## Start

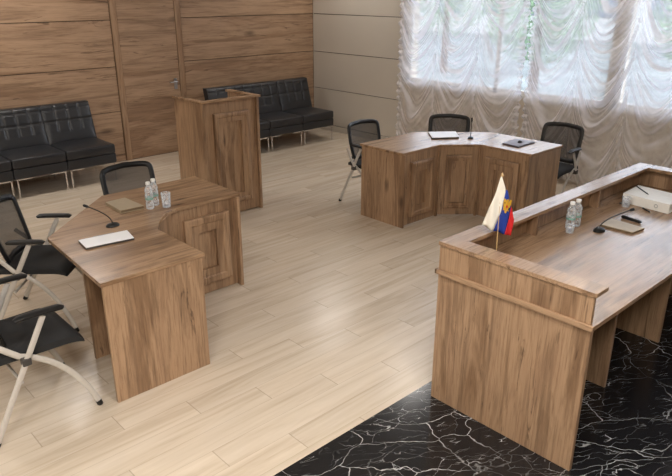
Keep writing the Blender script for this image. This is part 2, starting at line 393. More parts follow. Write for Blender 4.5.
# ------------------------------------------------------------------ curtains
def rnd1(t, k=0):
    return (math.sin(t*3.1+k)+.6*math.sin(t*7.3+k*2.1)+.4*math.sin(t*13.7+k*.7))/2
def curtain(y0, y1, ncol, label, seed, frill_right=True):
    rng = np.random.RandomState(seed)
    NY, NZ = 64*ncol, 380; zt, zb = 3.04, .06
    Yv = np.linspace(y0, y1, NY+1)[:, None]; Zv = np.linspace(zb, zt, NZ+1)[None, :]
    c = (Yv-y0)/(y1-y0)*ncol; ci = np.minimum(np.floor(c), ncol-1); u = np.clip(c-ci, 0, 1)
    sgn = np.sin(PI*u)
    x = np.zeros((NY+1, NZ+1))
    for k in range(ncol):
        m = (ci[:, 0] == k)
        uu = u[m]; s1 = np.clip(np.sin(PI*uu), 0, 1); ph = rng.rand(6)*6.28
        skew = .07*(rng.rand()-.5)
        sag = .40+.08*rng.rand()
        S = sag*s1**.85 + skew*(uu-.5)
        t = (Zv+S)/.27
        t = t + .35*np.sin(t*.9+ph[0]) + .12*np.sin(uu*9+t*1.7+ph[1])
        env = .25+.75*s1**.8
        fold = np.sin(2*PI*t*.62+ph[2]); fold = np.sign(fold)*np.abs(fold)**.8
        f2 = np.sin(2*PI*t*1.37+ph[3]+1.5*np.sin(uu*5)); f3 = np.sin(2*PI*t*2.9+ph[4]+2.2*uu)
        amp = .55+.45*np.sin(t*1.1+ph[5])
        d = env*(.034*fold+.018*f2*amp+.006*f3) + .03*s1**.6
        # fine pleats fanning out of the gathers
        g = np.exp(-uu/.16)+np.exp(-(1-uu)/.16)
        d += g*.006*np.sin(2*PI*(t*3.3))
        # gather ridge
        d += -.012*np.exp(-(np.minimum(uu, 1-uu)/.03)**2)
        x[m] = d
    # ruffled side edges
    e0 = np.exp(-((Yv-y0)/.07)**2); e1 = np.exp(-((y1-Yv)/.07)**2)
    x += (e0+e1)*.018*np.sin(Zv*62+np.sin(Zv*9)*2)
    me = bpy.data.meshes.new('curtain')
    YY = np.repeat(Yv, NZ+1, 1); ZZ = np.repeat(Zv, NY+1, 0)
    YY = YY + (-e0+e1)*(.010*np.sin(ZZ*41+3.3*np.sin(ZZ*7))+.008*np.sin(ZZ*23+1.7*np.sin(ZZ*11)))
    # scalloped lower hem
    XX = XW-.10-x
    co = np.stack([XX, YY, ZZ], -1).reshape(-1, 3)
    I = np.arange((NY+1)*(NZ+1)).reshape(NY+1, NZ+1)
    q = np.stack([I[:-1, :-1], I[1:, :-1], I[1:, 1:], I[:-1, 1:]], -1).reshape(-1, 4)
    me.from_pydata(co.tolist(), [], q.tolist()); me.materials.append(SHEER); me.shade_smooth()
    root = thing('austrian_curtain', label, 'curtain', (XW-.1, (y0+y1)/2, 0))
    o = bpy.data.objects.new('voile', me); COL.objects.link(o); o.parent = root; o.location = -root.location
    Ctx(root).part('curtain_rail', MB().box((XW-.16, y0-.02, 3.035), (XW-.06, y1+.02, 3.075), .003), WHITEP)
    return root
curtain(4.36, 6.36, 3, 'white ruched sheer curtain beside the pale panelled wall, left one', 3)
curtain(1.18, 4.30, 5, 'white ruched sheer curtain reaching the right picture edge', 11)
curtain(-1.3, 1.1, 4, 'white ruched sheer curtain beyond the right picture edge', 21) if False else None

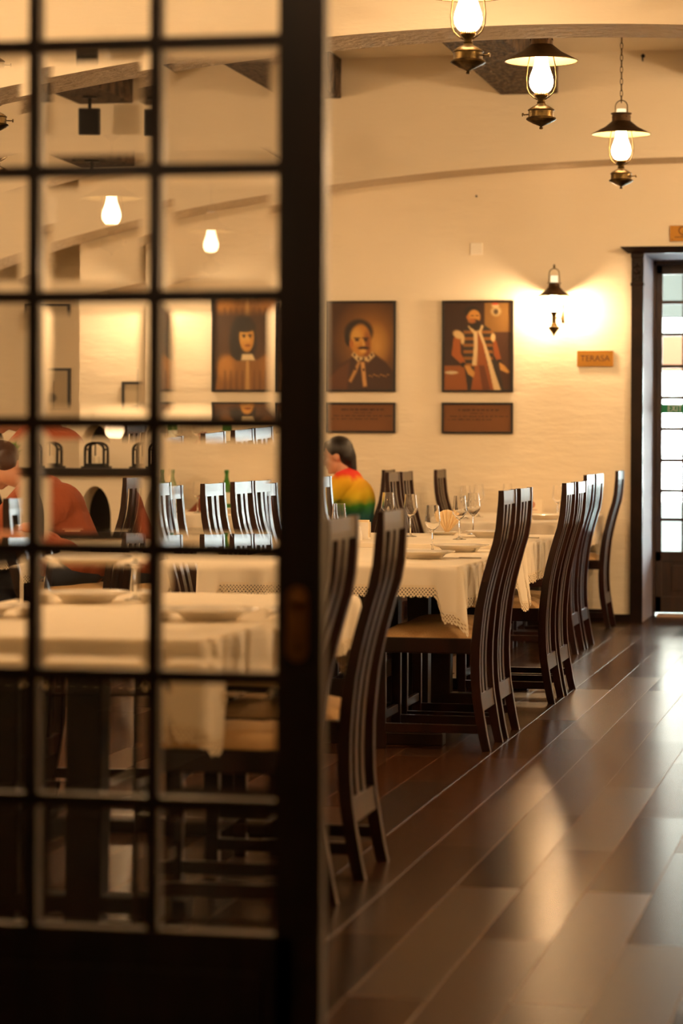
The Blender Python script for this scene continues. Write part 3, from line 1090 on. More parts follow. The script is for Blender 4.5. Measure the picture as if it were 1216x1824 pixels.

## End

(EXERCISE):
Copy every line that contains the string "Blender".

(ANSWER):
Keep writing the Blender script for this image. This is part 2, starting at line 393. More parts follow. Write for Blender 4.5.
The Blender Python script for this scene continues. Write part 3, from line 1090 on. More parts follow. The script is for Blender 4.5. Measure the picture as if it were 1216x1824 pixels.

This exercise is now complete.